Sunday, February 14, 2021

So Long, Not Forgotten

 Assalamualaikum and hello readers!


It's been a hell of a ride. I was hit with a pool of emotions. It was fun. I don't know why every time I feel sad, I feel like writing it all up here. I've been good, been bad too, but most of all, I've been silent. I guess it's just who I am. The purpose of this post, and other previous and incoming posts, is for my future self to see, how was life back then. It is my story, not others to tell. Although I feel sad often, but I find that I don't really talk about my feelings, you know. Just suppressed everything inside, till it dissolves I guess? Or perhaps, explode.

We are all afraid of what's coming next. Yes, we could say we are excited to know what's next, but we shouldn't lie when the emotions was mingled, we do feel afraid. Right now, I don't know, I just feel like wanna throw out words. Ever since primary school, I've been given this 'gift' that I don't know I want it anymore. I couldn't unplug this gift from myself. But, let that story rest first.


Funny how time flies and within a short period of time, we could change to become a person that we never expected to be. One advice that I would tell others is, don't hold yourself. When in a moment you felt like you wanna shout, just do it. When you feel like you wanna laugh, laugh. And, when you feel like you should search for beyond the information you have now, go do it. DO NOT HOLD BACK. Life is just too short to "save for the future". How sure are you that you'll live tomorrow? Or how sure are you that your significant one will be alive tomorrow? Just go do it. Call your parents, study behind your friend, do assignment alone, singing out loud, driving during midnight, telling one your actual feeling, or even baking! Just do it!

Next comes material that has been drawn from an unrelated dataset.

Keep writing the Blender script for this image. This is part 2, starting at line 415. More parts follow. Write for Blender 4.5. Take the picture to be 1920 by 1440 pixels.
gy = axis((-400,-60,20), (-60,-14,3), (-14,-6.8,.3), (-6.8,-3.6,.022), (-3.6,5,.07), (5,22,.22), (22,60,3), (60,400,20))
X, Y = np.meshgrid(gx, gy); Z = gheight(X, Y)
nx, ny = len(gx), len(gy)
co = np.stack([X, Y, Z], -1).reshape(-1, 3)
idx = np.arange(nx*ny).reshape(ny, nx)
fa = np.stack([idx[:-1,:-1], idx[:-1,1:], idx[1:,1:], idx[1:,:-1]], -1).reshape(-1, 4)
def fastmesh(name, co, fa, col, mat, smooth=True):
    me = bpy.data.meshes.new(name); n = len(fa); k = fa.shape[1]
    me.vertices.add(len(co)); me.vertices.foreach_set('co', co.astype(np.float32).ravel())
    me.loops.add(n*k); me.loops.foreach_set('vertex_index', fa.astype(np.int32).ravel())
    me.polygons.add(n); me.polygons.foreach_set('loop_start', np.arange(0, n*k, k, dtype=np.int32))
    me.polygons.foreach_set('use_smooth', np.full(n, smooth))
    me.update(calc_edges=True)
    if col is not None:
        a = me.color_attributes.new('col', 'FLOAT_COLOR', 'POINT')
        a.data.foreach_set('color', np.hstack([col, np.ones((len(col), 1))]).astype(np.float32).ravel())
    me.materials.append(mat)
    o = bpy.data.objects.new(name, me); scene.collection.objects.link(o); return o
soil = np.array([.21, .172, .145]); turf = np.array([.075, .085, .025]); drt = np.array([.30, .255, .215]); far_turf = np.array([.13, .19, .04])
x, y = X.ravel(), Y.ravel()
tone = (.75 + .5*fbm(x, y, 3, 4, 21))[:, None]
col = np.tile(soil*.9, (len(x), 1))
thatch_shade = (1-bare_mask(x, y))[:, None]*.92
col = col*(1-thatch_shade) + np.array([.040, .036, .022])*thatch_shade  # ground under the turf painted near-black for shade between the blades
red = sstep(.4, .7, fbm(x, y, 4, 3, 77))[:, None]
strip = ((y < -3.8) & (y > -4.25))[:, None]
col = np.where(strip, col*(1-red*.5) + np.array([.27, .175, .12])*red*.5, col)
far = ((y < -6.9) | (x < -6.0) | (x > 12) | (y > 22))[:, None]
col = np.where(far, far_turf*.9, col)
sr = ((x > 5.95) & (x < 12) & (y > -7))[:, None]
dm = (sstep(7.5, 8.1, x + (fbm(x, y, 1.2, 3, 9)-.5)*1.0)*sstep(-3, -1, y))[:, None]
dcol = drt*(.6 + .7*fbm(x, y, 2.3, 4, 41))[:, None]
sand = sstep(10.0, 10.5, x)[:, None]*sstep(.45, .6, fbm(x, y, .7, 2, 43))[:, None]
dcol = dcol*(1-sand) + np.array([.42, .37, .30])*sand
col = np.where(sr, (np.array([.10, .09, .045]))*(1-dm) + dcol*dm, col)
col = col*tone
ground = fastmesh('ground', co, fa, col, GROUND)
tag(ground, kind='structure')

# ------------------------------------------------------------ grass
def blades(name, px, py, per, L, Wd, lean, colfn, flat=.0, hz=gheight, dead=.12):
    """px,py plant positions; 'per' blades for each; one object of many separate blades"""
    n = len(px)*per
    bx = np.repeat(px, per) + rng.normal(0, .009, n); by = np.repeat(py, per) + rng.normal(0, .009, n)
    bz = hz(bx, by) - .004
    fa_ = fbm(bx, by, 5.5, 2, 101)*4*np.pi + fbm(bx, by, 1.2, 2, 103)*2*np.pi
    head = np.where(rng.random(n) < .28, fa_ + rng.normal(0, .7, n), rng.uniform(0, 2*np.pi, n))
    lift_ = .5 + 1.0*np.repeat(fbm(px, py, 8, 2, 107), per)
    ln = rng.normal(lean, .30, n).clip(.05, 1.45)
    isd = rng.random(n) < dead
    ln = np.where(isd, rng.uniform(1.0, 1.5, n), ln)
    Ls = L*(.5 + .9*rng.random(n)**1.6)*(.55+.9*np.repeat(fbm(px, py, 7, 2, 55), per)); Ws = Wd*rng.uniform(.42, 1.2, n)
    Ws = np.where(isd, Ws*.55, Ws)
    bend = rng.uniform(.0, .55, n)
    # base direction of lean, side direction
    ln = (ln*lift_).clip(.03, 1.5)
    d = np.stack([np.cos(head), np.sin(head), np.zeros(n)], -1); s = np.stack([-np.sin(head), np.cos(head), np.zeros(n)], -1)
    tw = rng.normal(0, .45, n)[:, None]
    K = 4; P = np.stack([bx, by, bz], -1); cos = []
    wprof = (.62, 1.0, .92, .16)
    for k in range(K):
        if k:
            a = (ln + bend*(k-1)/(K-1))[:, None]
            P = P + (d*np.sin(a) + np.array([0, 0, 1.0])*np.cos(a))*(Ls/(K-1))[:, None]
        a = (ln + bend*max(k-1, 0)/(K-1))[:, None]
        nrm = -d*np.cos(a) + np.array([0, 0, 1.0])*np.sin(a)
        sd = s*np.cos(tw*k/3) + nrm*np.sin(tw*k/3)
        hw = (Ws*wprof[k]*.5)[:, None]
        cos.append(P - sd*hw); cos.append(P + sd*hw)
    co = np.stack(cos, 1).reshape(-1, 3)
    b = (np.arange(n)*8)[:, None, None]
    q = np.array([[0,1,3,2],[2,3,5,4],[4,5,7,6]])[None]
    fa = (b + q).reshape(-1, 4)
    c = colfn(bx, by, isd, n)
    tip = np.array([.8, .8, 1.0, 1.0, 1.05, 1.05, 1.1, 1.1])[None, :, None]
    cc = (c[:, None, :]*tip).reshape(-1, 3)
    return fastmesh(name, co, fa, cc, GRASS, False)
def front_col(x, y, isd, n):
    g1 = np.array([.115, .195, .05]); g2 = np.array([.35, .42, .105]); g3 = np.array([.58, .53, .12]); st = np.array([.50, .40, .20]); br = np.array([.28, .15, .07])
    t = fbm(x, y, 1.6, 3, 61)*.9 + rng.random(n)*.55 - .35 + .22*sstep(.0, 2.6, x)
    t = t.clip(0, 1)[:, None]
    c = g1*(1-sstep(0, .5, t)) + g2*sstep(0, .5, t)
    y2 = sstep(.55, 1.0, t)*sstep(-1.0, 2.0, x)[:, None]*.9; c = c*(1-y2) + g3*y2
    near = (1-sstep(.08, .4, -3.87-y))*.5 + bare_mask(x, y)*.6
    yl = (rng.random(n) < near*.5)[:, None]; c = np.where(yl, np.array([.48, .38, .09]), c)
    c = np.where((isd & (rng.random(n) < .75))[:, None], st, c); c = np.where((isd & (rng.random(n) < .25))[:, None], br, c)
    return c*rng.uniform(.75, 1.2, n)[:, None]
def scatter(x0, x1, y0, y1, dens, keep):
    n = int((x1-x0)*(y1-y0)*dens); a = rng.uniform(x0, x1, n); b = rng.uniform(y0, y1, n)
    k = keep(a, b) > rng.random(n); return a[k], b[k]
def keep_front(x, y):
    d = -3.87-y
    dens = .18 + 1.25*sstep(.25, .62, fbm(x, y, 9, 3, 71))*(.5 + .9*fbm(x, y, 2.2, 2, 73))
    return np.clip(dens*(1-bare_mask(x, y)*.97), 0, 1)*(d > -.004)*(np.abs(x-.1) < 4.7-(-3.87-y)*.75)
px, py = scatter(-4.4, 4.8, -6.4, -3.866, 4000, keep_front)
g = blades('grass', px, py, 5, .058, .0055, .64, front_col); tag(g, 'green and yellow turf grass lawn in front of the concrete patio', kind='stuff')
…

Up till this point of this post, I still haven't stated yet on the main thing that I wanna express here. I was about to just keep it inside, but ironically, I just advised people to not holding back. So here goes.. I'm exhausted. Yes, Semester 6 is done, but I'm exhausted. I'm exhausted, socially. I don't like being in a group, I don't like to talk when I don't actually feel like talking, I don't like to get up and sit at living room just to have the "fake-socialize-and-laugh-at-pathetic-not-funny-joke". That is just not me. But guess what? I had to force myself to be in par with the vibe set there, which is very very very tiring. I would appreciate and prefer to have 2 or 3 people to talk with only. I AM OBSERVANT. I do notice everything, and trust me, if in a group of three, I hella distribute my focus to be damn fair to each of us. I miss my Diploma time. But yeah, life goes on. I must continue my steps.


I guess, we'll appreciate the moment once it's gone huh? Adik-adik, cherish every moments that you have now. Life is too short to hate people, explain yourself. And if they judged you and distant themselves, well that's their lost. Set a damn high standard for yourself. You are human too! Your presence is not to just please others? You deserve better. It was tiring to sit behind the transparent curtain, hiding invisibly, and choosing not to talk when all you wanna do is scream the hell out from your chest. Well, Degree's life is ending soon. One more year and that's it. I'll change to the new me. 

Anyway, quick update. Just finished my Final Assessments for Semester 6. It was arghhh and phewww. But honestly, I did quite good this time. Cuma tulah, I figured that this sem cannot score 4 flat lagi dah, sebab koko (Tulisan Jawi) dah tahu markah hahaha. Dapat A-, so memang idok lerr nak dapat 4 flat. Last semester Alhamdulillah 4 flat. Nak maintain CGPA je my goal sekarang, demi mendapatkan pengecualian bayaran pitipitiyen. I know the uncertainty right now has affected millions of people, so please take care and love yourself. Remember, it's okay to scream and let it all out from your chest. Don't hold back. Till we meet again.